▼

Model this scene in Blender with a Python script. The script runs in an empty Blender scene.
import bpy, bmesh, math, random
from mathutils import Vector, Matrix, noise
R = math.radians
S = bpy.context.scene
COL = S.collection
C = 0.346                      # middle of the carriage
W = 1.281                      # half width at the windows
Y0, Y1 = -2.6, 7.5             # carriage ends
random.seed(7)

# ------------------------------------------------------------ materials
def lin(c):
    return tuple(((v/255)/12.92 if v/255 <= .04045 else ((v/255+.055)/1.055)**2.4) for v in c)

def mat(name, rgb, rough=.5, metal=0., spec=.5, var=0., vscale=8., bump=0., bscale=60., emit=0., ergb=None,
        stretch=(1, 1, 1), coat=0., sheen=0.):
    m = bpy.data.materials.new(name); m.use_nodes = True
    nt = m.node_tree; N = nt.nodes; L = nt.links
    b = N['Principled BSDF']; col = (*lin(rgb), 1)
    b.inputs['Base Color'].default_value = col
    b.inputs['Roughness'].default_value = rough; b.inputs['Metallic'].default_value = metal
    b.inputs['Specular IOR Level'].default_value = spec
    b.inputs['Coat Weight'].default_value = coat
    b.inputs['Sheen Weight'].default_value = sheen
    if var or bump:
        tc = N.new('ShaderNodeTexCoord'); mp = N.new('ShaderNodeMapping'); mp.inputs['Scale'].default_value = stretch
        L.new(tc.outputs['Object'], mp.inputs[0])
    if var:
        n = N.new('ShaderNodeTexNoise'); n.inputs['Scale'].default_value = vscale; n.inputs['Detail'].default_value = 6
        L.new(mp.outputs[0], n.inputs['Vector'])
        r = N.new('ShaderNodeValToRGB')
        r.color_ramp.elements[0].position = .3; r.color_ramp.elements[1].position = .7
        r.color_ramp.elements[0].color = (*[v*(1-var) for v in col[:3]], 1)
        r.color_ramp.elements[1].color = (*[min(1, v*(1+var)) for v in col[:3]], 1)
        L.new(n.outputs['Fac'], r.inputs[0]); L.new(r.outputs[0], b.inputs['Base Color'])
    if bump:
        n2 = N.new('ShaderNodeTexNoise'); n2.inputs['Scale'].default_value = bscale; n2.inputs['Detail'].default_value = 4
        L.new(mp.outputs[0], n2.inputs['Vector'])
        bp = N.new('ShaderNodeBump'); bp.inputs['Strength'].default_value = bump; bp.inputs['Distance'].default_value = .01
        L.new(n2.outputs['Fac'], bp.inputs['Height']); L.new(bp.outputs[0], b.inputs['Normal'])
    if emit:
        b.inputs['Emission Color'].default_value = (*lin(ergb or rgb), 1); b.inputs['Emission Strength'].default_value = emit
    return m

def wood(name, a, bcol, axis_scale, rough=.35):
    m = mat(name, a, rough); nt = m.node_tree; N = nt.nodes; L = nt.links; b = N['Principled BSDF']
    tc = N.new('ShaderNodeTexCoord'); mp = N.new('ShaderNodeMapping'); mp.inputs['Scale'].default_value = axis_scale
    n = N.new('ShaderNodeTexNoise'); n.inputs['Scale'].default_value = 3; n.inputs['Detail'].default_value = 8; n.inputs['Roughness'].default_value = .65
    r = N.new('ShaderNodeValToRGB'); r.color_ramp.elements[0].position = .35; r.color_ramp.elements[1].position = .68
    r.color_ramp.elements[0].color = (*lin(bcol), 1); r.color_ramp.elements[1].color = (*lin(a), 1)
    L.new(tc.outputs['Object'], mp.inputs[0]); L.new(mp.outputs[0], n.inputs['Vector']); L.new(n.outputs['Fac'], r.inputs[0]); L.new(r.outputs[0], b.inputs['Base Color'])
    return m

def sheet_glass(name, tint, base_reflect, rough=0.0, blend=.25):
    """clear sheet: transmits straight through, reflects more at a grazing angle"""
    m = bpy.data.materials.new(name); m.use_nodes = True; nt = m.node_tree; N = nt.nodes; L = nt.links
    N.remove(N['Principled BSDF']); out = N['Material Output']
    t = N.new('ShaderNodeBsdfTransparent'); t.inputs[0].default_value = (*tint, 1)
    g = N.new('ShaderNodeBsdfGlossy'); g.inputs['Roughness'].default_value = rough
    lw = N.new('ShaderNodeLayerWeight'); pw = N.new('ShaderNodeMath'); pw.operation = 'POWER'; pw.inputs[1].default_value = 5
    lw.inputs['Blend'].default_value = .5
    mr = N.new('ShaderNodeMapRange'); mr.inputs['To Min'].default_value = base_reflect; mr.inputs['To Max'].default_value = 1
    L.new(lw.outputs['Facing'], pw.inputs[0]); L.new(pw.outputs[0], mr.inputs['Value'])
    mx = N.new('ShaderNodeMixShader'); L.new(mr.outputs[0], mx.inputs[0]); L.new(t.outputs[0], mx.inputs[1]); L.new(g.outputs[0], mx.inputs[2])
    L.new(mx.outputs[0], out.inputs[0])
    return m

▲

• _Task objective_: All lines from the beginning of the material above through the one with "return tuple(((v/255)/12.92 if" need to be returned exactly; please return those and only those.

• _Task solution_:
Model this scene in Blender with a Python script. The script runs in an empty Blender scene.
import bpy, bmesh, math, random
from mathutils import Vector, Matrix, noise
R = math.radians
S = bpy.context.scene
COL = S.collection
C = 0.346                      # middle of the carriage
W = 1.281                      # half width at the windows
Y0, Y1 = -2.6, 7.5             # carriage ends
random.seed(7)

# ------------------------------------------------------------ materials
def lin(c):
    return tuple(((v/255)/12.92 if v/255 <= .04045 else ((v/255+.055)/1.055)**2.4) for v in c)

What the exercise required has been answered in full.